Frente a estas evidencias, la retórica del gobierno de Trump se mantuvo implacable: calificó a los migrantes de “violadores”, “salvajes” y “lo peor de lo peor”, sostuvo que la pandilla Tren de Aragua había “invadido” Estados Unidos con ayuda del régimen de Maduro y amparó sus acciones en la Ley de Enemigos Extranjeros de 1798 para deportarlos y encarcelarlos indefinidamente en un centro de detención y tortura extranjero. Tal argumento nunca fue acompañado de pruebas sólidas, y hasta un informe de inteligencia interna desautorizó la supuesta vinculación de esa organización con el Gobierno venezolano, lo que llevó al despido de la directora de inteligencia nacional, Tulsi Gabbard.
Mientras tanto, las familias y los abogados de los deportados sufren la incertidumbre. Muchos allegados relataron cómo, apenas horas antes del vuelo a El Salvador, sus seres queridos se mostraban confiados en regresar a Venezuela. Algunos grabaron videos en los centros de detención de Estados Unidos en los que los migrantes expresaban temor de ser enviados a Guantánamo.
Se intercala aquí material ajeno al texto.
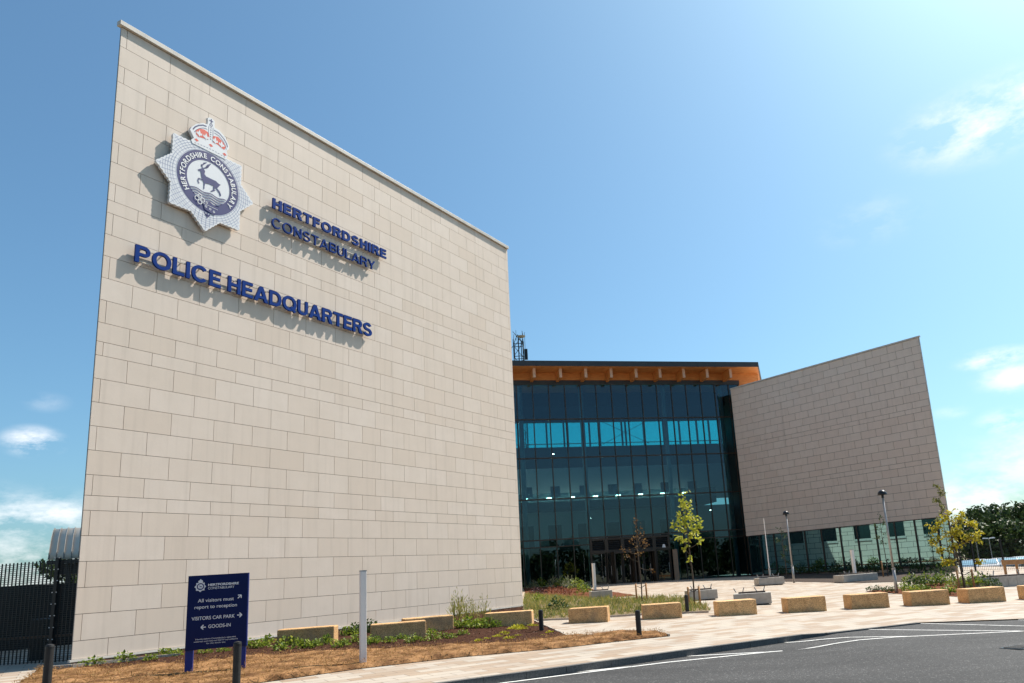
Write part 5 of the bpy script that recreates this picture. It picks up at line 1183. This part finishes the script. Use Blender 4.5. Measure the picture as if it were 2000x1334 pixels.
# ------------------------------------------------------------------ trees far off
def bigtree(base, h, r, seed, lab, group, lm='leaf_far', n=900, L=.55, cat='tree'):
    rr = random.Random(seed); e = empty('broadleaf_tree', base, 0, lab, cat, group); T = MB(); LF = MB()
    T.tube([(0, 0, -.2), (.05, 0, h * .3), (.1, .1, h * .6)], [.03 * h, .024 * h, .012 * h], 8)
    cl = []
    for k in range(16):
        a = rr.uniform(0, 2 * PI); z = rr.uniform(.22, .95); q = r * math.sqrt(max(.05, 1 - ((z - .5) / .55) ** 2)) * rr.uniform(.3, .85); c = Vector((q * math.cos(a), q * math.sin(a), h * z)); cl.append((c, r * rr.uniform(.28, .48)))
        T.tube([(.05, 0, h * min(.55, z * .6)), c], [.01 * h, .004 * h], 5)
    for c, q in cl:
        for _ in range(n // 16):
            d = Vector((rr.gauss(0, 1), rr.gauss(0, 1), rr.gauss(0, 1))).normalized() * q * rr.uniform(.55, 1.05); d.z *= .8
            nn = d.normalized() + Vector((rr.uniform(-.6, .6), rr.uniform(-.6, .6), rr.uniform(-.6, .6))); t = nn.cross(Vector((rr.uniform(-1, 1), rr.uniform(-1, 1), rr.uniform(-1, 1))))
            LF.leaf(c + d, t, nn, L * rr.uniform(.6, 1.2), L * .7)
    T.build('trunk', M['bark'], e, local=True, smooth=True); LF.build('crown', M[lm], e, local=True); return e
GT = 'trees beyond the car park'
labs = ['leftmost dark tree beyond the car park, behind the golden sapling', 'broad tree beyond the car park right of the golden sapling', 'round dark tree beyond the car park with the twin lamp heads before it', 'tallest dark tree beyond the car park near the right edge', 'lower pale green tree beyond the car park in front of the taller ones', 'dark tree beyond the car park at the right edge', 'bushy brownish tree beyond the car park behind the fence', 'shrubby tree beyond the car park behind the wooden rail']
for i, (px, d, h, r) in enumerate([(1886, 92, 4.9, 2.2), (1905, 95, 6.6, 3.2), (1938, 92, 6.6, 3.2), (1968, 96, 7.4, 3.4), (1952, 86, 5.4, 2.6), (2003, 92, 6.9, 3.4), (1918, 84, 4.4, 2.4), (1985, 84, 4.6, 2.4)]):
    v = ray(px, 1068); t = d / v[1]; x, y = v[0] * t, v[1] * t; bigtree((x, y, far(x, y) - .1), h + .6, r, 40 + i, labs[i], GT, n=1500, L=.5)
for i, (px, d, h, r, lab) in enumerate([(142, 40, 3.6, 1.7, 'dark tree seen under the curved shelter roof'), (118, 38, 3.7, 1.3, 'dark tree just left of the shelter post behind the mesh fence')]):
    v = ray(px, 1190); x, y = v[0] * d / v[1], d; bigtree((x, y, -1.3), h, r, 80 + i, lab, 'trees behind the left fence', n=1100, L=.28)
# woodland across the road behind the viewer: only its mirror image is seen, in the glass front
tl = MB()
for k in range(46):
    x = -80 + k * 4.2 + rnd.uniform(-2, 2); y = -46 + rnd.uniform(-6, 6); h = rnd.uniform(6.5, 12); z0 = -1.8; r = rnd.uniform(2.4, 3.8)
    tl.tube([(x, y, z0), (x, y, z0 + h * .5)], [.2, .12], 6)
    for _ in range(420):
        d = rv(); d = d.normalized() * rnd.uniform(.5, 1.05) if d.length else d; p = Vector((x + d.x * r, y + d.y * r, z0 + h * .46 + d.z * h * .5)); tl.leaf(p, rv(), rv(), rnd.uniform(.8, 1.5), .9)
tag(tl.build('treeline', M['leaf_far']), 'woodland across the road mirrored in the glass front', 'woodland', kind='stuff')

# ------------------------------------------------------------------ right edge: fence, lamps, rail, cars
rfn = empty('mesh_fence', (21, 56, g(21, 56)), 0, 'dark mesh fence between the plaza and the car park', 'fence')
fp = []
for px in (1872, 1898, 1955, 2013, 2075):
    v = ray(px, 1070); t = 52 / v[1]; fp.append((v[0] * t, v[1] * t))
for x, y in fp: MB().bar((x, y, g(x, y) - .1), (x, y, g(x, y) + 2.15), .1).build('fence_post', M['black_paint'], rfn)
for (x0, y0), (x1, y1) in zip(fp, fp[1:]):
    mb = MB(); n = int(math.hypot(x1 - x0, y1 - y0) / .12)
    for k in range(n):
        t = k / n; x, y = x0 + (x1 - x0) * t, y0 + (y1 - y0) * t; mb.bar((x, y, g(x, y) + .05), (x, y, g(x, y) + 2.1), .014)
    for k in range(9): mb.bar((x0, y0, g(x0, y0) + .1 + k * .24), (x1, y1, g(x1, y1) + .1 + k * .24), .014)
    mb.build('mesh_panel', M['black_paint'], rfn)
wr = empty('timber_rail', gz(1975, 1125), 0, 'pale timber rail on posts at the right edge', 'rail')
ra, rb = Vector((*gp(1962, 1128), 0)), Vector((*gp(2040, 1124), 0))
MB().bar((ra.x, ra.y, g(ra.x, ra.y) + .78), (rb.x, rb.y, g(rb.x, rb.y) + .78), .08, .26).build('top_rail', M['stake'], wr)
for t in (.05, .35, .9):
    p = ra + (rb - ra) * t; MB().bar((p.x, p.y, g(p.x, p.y) - .05), (p.x, p.y, g(p.x, p.y) + .78), .1).build('rail_post', M['stake'], wr)
for px, d, lab in ((1908, 74, 'twin white lamp head over the car park beside the golden leaves'), (1934, 78, 'twin white lamp head over the car park before the dark trees')):
    v = ray(px, 1068); t = d / v[1]; x, y = v[0] * t, v[1] * t; z = far(x, y); e = empty('car_park_lamp', (x, y, z), 0, lab, 'lamp post', 'car park lamps')
    hh = 1.05 - z if px == 1908 else .75 - z
    MB().tube([(0, 0, 0), (0, 0, hh)], [.06, .04], 8).build('pole', M['steel'], e, local=True)
    for s_ in (-1, 1): MB().hexa([(.08 * s_, -.12, hh), (.62 * s_, -.12, hh + .02), (.62 * s_, .12, hh + .02), (.08 * s_, .12, hh), (.1 * s_, -.1, hh + .1), (.55 * s_, -.08, hh + .14), (.55 * s_, .08, hh + .14), (.1 * s_, .1, hh + .1)]).build('lamp_head', M['white_print'], e, local=True)
def car_proto(name, paint):
    e = empty(name, (0, 0, 0))
    sec = [(-2.1, .35), (-2.15, .75), (-1.95, .92), (-1.1, .98), (-.45, 1.42), (.75, 1.46), (1.55, 1.0), (2.0, .9), (2.12, .7), (2.1, .35)]
    b = MB(); n = len(sec); i0 = 0
    def wdt(z): return .86 if z < 1.0 else .68
    b.v = [(x, -wdt(z), z) for x, z in sec] + [(x, wdt(z), z) for x, z in sec]
    for k in range(n): b.f.append((k, (k + 1) % n, n + (k + 1) % n, n + k)); b.t.append(.5)
    b.f += [tuple(reversed(range(n))), tuple(range(n, 2 * n))]; b.t += [.5, .5]
    bo = b.build('body', paint, e, local=True, bevel=.06)
    for s_ in (-1, 1):
        MB().face([(-.95, s_ * .80, 1.0), (1.4, s_ * .80, 1.0), (.72, s_ * .70, 1.39), (-.42, s_ * .70, 1.36)]).build('side_window', M['glass_dark'], e, local=True)
    MB().face([(-1.12, -.68, 1.02), (-1.12, .68, 1.02), (-.5, .6, 1.40), (-.5, -.6, 1.40)]).build('windscreen', M['glass_dark'], e, local=True); MB().face([(1.56, -.68, 1.03), (1.56, .68, 1.03), (.8, .6, 1.44), (.8, -.6, 1.44)]).build('rear_window', M['glass_dark'], e, local=True)
    for x in (-1.3, 1.3):
        for s_ in (-1, 1):
            w = MB().tube([(x, s_ * .72, .32), (x, s_ * .9, .32)], .32, 16).build('wheel', M['rubber'], e, local=True); MB().tube([(x, s_ * .9, .32), (x, s_ * .912, .32)], .19, 12).build('rim', M['steel'], w, local=True)
    for s_ in (-1, 1): MB().box((-2.13, s_ * .6, .66), (.08, .3, .14)).build('headlight', M['white_print'], e, local=True)
    return e
paints = [mat('silver_paint', (.3, .32, .35), rough=.5, metal=.5), mat('blue_paint', (.05, .12, .22), rough=.5), mat('white_car_paint', (.5, .52, .55), rough=.5), mat('grey_paint', (.22, .24, .26), rough=.5, metal=.4), mat('pale_blue_paint', (.16, .22, .28), rough=.5, metal=.3), mat('silver_paint_two', (.25, .27, .3), rough=.5, metal=.5)]
clabs = ['blue grey car at the left end of the row beside the golden sapling trunk', 'white car between the two fence posts', 'silver car left of the second fence post', 'grey car behind the second fence post', 'pale blue car left of the timber rail', 'silver car behind the timber rail at the right edge']
ppx = [1893, 1912, 1933, 1952, 1972, 1996]; order = [1, 2, 0, 3, 4, 5]
for i in range(6):
    e = car_proto('parked_car', paints[order[i]]); v = ray(ppx[i], 1100); t = (74 + (i % 2) * 2) / v[1]; x, y = v[0] * t, v[1] * t
    e.location = (x, y, far(x, y)); e.rotation_euler = (0, 0, math.radians(62 + rnd.uniform(-6, 6))); tag(e, clabs[i], 'car', 'cars in the car park')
Tampoco sabían que iban estrictamente hacia CECOT, sin acceso a abogados o comunicación con sus familias, un secuestro que la ACLU ha calificado como “flagrante violación del debido proceso”.
El caso de Leonardo Colmenares, entrenador de fútbol juvenil de 31 años, ejemplifica la arbitrariedad del operativo. Sin historial criminal en ninguna parte, fue detenido en octubre por sus tatuajes (coronas, relojes y una lechuza) asociadas supuestamente a la Tren de Aragua pero que, en realidad, era una creación inspirada en el Real Madrid. Su hermana Leidys describe su expulsión como un secuestro y confiesa que, desde entonces, padece insomnio por la angustia de no saber si su hermano sigue vivo.
Entre los deportados, 67 tenían cargos judiciales pendientes en Estados Unidos, pero apenas una minoría (seis) por delitos graves como intento de asesinato o robo a mano armada. El resto estaba imputado por faltas menores: consumo de alcohol o posesión de drogas.
El silencio oficial ha sido ensordecedor. La portavoz de la Casa Blanca, Abigail Jackson, acusó a los periodistas de “servir a ilegales criminales” y garantizó que “el pueblo estadounidense apoya” la política migratoria de Trump. Tricia McLaughlin, subsecretaria del DHS, reiteró sin pruebas que los deportados eran “terroristas, violadores de derechos humanos y pandilleros”, en contra de lo que afirman los documentos oficiales.
A la luz de estos hechos, surge un dilema que trasciende la retórica política: ¿puede el Ejecutivo estadounidense eludir el habeas corpus y enviar a migrantes a cárceles extranjeras sin juicio ni representación legal? La batalla judicial emprendida por la ACLU podría definir el futuro de la protección de derechos fundamentales en el sistema de inmigración estadounidenses y marcar un precedente sobre el alcance del poder presidencial en materia de seguridad nacional.
Mientras tanto, 238 venezolanos siguen en el centro de torturas de Nayib Bukele, con sus vidas suspendidas en un limbo judicial y humanitario. Sus historias, silenciadas por la maquinaria política trumpista, reclaman justicia y una revisión urgente de los métodos de detención y deportación que, lejos de proteger a la sociedad, vulneran los principios básicos del debido proceso y la dignidad humana.